----- SOURCE EXCERPT -----
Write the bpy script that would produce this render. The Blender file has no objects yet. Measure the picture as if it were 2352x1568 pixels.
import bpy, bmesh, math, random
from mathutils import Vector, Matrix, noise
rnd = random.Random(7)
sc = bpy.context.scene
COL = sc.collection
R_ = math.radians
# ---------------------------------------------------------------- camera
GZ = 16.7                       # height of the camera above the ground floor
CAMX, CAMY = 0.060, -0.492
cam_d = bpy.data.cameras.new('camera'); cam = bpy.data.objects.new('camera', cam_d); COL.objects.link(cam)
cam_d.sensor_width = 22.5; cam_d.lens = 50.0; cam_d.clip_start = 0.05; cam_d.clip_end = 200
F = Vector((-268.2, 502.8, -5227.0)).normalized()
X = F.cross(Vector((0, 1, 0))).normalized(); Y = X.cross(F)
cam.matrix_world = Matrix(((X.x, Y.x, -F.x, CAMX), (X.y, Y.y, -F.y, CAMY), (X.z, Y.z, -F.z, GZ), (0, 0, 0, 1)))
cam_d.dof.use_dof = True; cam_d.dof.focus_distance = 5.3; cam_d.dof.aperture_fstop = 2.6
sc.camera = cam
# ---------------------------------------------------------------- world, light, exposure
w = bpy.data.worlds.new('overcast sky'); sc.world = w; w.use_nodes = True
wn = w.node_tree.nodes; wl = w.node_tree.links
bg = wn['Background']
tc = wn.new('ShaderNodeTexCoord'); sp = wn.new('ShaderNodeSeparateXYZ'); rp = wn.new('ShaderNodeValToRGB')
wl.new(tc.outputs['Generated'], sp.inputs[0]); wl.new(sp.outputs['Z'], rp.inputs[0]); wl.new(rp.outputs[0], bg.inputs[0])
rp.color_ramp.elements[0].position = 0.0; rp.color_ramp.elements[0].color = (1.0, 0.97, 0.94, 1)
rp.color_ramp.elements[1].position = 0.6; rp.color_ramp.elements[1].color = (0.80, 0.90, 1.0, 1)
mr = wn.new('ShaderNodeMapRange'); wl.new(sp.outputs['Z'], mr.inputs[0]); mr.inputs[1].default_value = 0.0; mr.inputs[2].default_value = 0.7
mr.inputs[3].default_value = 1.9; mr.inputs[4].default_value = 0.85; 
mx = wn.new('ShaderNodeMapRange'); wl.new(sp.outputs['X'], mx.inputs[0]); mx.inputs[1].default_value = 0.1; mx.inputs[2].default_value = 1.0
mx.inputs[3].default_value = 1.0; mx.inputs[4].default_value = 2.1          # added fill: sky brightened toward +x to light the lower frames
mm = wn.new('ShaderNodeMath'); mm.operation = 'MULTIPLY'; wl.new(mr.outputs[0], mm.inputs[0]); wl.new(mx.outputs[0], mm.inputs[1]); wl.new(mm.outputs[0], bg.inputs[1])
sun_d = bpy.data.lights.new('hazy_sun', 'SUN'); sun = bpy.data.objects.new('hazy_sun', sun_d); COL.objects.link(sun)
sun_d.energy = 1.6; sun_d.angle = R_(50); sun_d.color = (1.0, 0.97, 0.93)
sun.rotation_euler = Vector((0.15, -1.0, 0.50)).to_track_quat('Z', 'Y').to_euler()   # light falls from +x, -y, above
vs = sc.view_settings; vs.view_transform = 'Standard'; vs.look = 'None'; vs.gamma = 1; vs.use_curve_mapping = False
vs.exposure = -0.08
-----
**STATED TASK**
Write the listing out again, exactly as shown above.

**RESULT OF THE TASK**
Write the bpy script that would produce this render. The Blender file has no objects yet. Measure the picture as if it were 2352x1568 pixels.
import bpy, bmesh, math, random
from mathutils import Vector, Matrix, noise
rnd = random.Random(7)
sc = bpy.context.scene
COL = sc.collection
R_ = math.radians
# ---------------------------------------------------------------- camera
GZ = 16.7                       # height of the camera above the ground floor
CAMX, CAMY = 0.060, -0.492
cam_d = bpy.data.cameras.new('camera'); cam = bpy.data.objects.new('camera', cam_d); COL.objects.link(cam)
cam_d.sensor_width = 22.5; cam_d.lens = 50.0; cam_d.clip_start = 0.05; cam_d.clip_end = 200
F = Vector((-268.2, 502.8, -5227.0)).normalized()
X = F.cross(Vector((0, 1, 0))).normalized(); Y = X.cross(F)
cam.matrix_world = Matrix(((X.x, Y.x, -F.x, CAMX), (X.y, Y.y, -F.y, CAMY), (X.z, Y.z, -F.z, GZ), (0, 0, 0, 1)))
cam_d.dof.use_dof = True; cam_d.dof.focus_distance = 5.3; cam_d.dof.aperture_fstop = 2.6
sc.camera = cam
# ---------------------------------------------------------------- world, light, exposure
w = bpy.data.worlds.new('overcast sky'); sc.world = w; w.use_nodes = True
wn = w.node_tree.nodes; wl = w.node_tree.links
bg = wn['Background']
tc = wn.new('ShaderNodeTexCoord'); sp = wn.new('ShaderNodeSeparateXYZ'); rp = wn.new('ShaderNodeValToRGB')
wl.new(tc.outputs['Generated'], sp.inputs[0]); wl.new(sp.outputs['Z'], rp.inputs[0]); wl.new(rp.outputs[0], bg.inputs[0])
rp.color_ramp.elements[0].position = 0.0; rp.color_ramp.elements[0].color = (1.0, 0.97, 0.94, 1)
rp.color_ramp.elements[1].position = 0.6; rp.color_ramp.elements[1].color = (0.80, 0.90, 1.0, 1)
mr = wn.new('ShaderNodeMapRange'); wl.new(sp.outputs['Z'], mr.inputs[0]); mr.inputs[1].default_value = 0.0; mr.inputs[2].default_value = 0.7
mr.inputs[3].default_value = 1.9; mr.inputs[4].default_value = 0.85; 
mx = wn.new('ShaderNodeMapRange'); wl.new(sp.outputs['X'], mx.inputs[0]); mx.inputs[1].default_value = 0.1; mx.inputs[2].default_value = 1.0
mx.inputs[3].default_value = 1.0; mx.inputs[4].default_value = 2.1          # added fill: sky brightened toward +x to light the lower frames
mm = wn.new('ShaderNodeMath'); mm.operation = 'MULTIPLY'; wl.new(mr.outputs[0], mm.inputs[0]); wl.new(mx.outputs[0], mm.inputs[1]); wl.new(mm.outputs[0], bg.inputs[1])
sun_d = bpy.data.lights.new('hazy_sun', 'SUN'); sun = bpy.data.objects.new('hazy_sun', sun_d); COL.objects.link(sun)
sun_d.energy = 1.6; sun_d.angle = R_(50); sun_d.color = (1.0, 0.97, 0.93)
sun.rotation_euler = Vector((0.15, -1.0, 0.50)).to_track_quat('Z', 'Y').to_euler()   # light falls from +x, -y, above
vs = sc.view_settings; vs.view_transform = 'Standard'; vs.look = 'None'; vs.gamma = 1; vs.use_curve_mapping = False
vs.exposure = -0.08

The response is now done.